Virginia High Court Hears Appeal in Police GPS Tracking Case

Lawyer argues police need warrant to track suspect with GPS

A lawyer for a sex offender asked the Virginia Supreme Court on Thursday to reverse his client's conviction, arguing police failed to obtain a search warrant before using an electronic tracking device to monitor his whereabouts.

Amid a series of sexual assaults in northern Virginia, Fairfax County police put a tracking device on a van David L. Foltz drove for work because they suspected him in the attacks. He was a suspect in part because of his past sexual assault conviction.

GPS data indicated the van was at the scene of a sexual assault in February 2008, so police deployed officers to follow him. Later that month, they saw Foltz knock a woman to the ground and try to unbutton her pants. The officers intervened and arrested Foltz, who was convicted of abduction with intent to defile and sentenced to life in prison.

In arguing Thursday to overturn the conviction, Foltz's attorney Christopher Leibig cited the U.S. Supreme Court's unanimous ruling in January that police cannot install GPS technology to track suspects without a warrant.

Virginia Theisen, a lawyer with the state attorney general's office, argued that there was a gap in time between the GPS monitoring and the attempted assault, which makes the officers' testimony admissible.

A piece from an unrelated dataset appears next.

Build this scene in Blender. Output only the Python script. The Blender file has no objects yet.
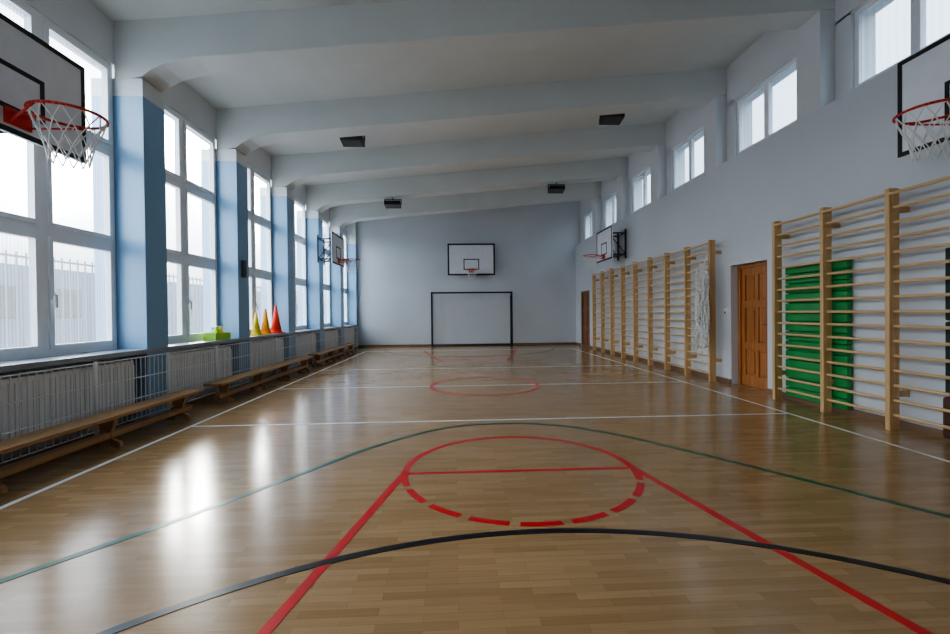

Police gathered evidence by “old-fashioned” surveillance that helped them identify Foltz and ultimately stop his attempted assault, she said.

“He was already a suspect,” she said. “This was why they used GPS.”

Leibig, however, argued police relied on the three hours of GPS surveillance to help build the case against Foltz.

Theisen acknowledged the police acted illegally when using the tracking device, but argued that officers' eyewitness evidence was admissible.

Judges asked whether it mattered that Foltz's employer, and not Foltz himself, was the owner of the van being tracked.

Leibig said U.S. Supreme Court Justice Samuel Alito said there's no distinction based on vehicle ownership, because it's the person inside the vehicle, not the vehicle itself, being tracked. 

Courts in several states are addressing the GPS tracking issue in light of the high court's ruling. 

The South Dakota Supreme Court ruled in March that police must get a warrant from a judge before using GPS technology to track a suspect over an extended period. The ruling overturned the drug convictions of Elmer Wayne Zahn Jr., who was charged after GPS tracking led to drugs and other evidence in a storage locker.

In Kentucky, a federal judge last month ruled that police illegally used a GPS device on a suspect and barred prosecutors from using the discovery of 150 pounds of marijuana as evidence.

While the Supreme Court ruled police need warrants to employ GPS tracking devices, it didn't specify whether law enforcement agencies need warrants to track suspects by their cell phone signals, which also transmit geolocation information.

Federal lawmakers are considering legislation that would require law enforcement officials to obtain court warrants to collect cell phone data.